Give the number of lines that contain the string "scene", and nothing else.

• _Information provided_

[Begin]

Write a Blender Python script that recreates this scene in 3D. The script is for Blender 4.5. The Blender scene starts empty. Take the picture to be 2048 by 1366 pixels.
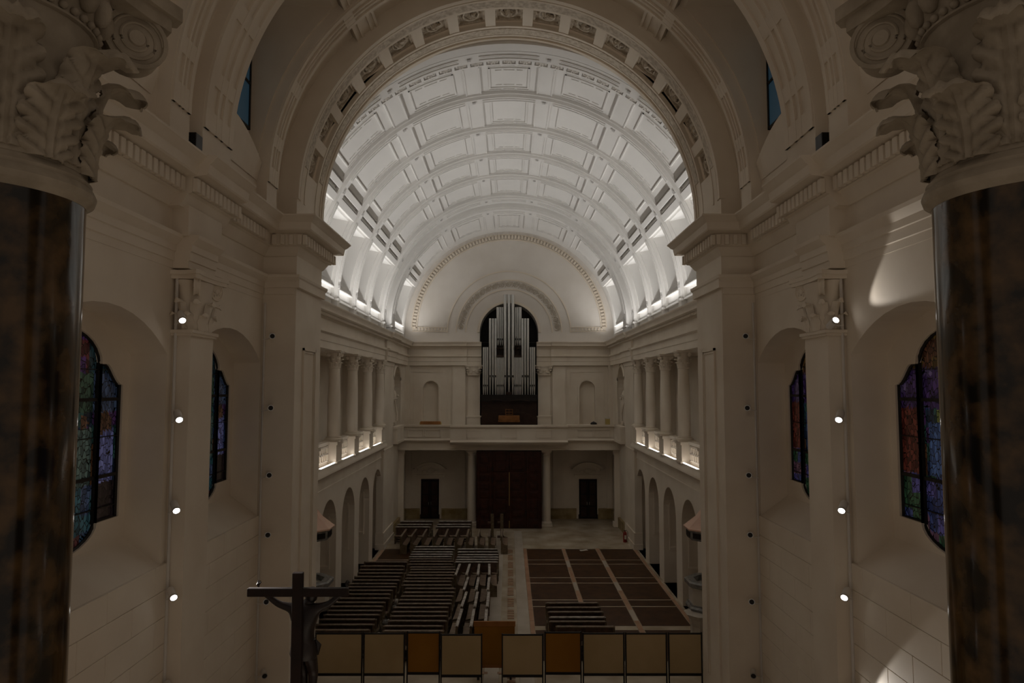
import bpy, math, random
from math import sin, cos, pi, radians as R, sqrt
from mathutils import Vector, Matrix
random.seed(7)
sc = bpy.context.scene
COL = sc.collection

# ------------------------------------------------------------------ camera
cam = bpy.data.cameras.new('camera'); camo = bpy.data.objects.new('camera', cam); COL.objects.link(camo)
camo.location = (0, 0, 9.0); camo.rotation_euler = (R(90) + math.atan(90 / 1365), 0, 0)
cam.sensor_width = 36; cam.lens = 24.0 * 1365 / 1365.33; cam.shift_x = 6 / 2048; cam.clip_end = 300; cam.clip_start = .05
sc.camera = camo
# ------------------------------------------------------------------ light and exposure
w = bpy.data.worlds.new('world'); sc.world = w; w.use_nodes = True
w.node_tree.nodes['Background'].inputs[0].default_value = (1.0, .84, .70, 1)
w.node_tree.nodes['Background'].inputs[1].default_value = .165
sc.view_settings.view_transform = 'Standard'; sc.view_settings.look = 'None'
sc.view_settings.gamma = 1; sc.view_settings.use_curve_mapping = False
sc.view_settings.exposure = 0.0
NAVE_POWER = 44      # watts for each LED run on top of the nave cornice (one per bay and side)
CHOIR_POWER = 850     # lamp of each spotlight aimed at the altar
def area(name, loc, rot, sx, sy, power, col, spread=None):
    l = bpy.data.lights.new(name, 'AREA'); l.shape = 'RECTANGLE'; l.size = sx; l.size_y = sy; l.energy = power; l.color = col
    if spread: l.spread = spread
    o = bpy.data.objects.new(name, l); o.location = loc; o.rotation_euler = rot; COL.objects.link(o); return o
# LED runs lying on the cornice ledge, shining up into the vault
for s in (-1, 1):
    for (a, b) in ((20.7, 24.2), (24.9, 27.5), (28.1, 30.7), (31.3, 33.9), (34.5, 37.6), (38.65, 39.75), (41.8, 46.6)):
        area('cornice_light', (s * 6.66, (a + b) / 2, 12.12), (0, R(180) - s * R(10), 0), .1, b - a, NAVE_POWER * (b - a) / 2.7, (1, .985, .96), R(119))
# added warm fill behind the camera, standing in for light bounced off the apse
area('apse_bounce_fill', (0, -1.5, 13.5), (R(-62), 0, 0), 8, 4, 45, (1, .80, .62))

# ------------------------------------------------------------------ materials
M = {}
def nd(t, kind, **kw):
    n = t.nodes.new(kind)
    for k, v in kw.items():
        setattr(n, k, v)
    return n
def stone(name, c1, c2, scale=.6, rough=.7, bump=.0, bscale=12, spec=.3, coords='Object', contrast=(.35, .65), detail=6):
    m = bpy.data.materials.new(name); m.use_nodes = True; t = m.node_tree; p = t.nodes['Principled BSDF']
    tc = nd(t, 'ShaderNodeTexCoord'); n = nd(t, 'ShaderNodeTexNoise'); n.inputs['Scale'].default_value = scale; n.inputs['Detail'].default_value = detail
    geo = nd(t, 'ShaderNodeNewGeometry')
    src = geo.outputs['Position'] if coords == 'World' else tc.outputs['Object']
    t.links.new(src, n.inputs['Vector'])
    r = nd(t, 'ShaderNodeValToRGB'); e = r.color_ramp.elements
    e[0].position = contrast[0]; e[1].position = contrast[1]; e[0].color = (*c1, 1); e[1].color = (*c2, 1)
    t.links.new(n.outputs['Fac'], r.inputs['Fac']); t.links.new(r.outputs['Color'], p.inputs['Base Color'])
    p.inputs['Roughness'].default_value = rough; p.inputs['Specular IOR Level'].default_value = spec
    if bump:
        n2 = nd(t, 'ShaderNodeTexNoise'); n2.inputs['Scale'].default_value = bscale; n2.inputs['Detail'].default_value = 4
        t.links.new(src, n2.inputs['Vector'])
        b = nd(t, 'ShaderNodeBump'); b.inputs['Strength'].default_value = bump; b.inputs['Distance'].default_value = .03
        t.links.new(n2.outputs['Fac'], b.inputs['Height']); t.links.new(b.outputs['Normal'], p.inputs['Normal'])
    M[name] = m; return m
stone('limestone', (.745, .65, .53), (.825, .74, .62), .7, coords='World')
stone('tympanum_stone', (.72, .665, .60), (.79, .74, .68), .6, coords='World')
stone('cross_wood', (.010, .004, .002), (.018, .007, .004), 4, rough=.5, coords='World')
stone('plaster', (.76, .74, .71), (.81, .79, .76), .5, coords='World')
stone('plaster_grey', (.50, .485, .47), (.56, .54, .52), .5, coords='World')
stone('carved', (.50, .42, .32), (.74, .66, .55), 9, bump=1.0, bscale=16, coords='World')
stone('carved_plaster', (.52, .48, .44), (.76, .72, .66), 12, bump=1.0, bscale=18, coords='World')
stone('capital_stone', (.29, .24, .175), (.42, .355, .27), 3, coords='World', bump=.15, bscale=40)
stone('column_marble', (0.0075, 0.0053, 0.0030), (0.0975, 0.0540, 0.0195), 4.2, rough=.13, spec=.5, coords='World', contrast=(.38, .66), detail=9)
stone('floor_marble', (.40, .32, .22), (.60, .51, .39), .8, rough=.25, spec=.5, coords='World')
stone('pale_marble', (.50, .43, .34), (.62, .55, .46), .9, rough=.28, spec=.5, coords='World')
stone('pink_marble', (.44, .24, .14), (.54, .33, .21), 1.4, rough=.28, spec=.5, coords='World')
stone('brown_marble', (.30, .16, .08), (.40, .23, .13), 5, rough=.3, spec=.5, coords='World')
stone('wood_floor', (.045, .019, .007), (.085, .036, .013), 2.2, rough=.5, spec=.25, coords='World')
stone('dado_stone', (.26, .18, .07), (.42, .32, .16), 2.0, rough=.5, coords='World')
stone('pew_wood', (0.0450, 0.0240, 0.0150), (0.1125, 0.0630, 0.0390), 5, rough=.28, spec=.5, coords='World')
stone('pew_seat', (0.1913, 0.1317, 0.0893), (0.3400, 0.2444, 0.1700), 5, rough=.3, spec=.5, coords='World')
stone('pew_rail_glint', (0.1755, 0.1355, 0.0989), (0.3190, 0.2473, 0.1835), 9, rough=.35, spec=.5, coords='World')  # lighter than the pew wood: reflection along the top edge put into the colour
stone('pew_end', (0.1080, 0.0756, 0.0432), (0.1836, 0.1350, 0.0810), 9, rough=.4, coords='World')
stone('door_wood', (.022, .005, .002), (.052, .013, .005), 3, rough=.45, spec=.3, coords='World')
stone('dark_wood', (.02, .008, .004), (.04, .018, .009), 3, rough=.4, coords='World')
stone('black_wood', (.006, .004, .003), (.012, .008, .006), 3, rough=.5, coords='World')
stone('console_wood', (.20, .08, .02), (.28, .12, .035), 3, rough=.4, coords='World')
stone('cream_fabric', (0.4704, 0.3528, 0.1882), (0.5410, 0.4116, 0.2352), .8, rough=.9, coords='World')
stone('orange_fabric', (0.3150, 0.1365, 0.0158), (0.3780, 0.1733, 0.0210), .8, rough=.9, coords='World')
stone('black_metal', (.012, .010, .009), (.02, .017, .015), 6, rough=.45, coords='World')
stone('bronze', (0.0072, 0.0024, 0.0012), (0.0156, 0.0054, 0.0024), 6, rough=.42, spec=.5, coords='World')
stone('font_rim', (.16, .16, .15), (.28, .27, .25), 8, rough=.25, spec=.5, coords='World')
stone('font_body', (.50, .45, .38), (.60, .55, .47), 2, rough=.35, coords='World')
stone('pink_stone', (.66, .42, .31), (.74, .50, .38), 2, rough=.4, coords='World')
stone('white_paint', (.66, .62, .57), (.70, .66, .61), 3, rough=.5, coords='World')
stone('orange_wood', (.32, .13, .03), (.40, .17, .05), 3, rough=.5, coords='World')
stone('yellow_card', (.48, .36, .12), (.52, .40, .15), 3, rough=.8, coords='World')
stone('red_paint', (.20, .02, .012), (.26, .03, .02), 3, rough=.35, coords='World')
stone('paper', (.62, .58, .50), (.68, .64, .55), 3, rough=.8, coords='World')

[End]

• _Result_
2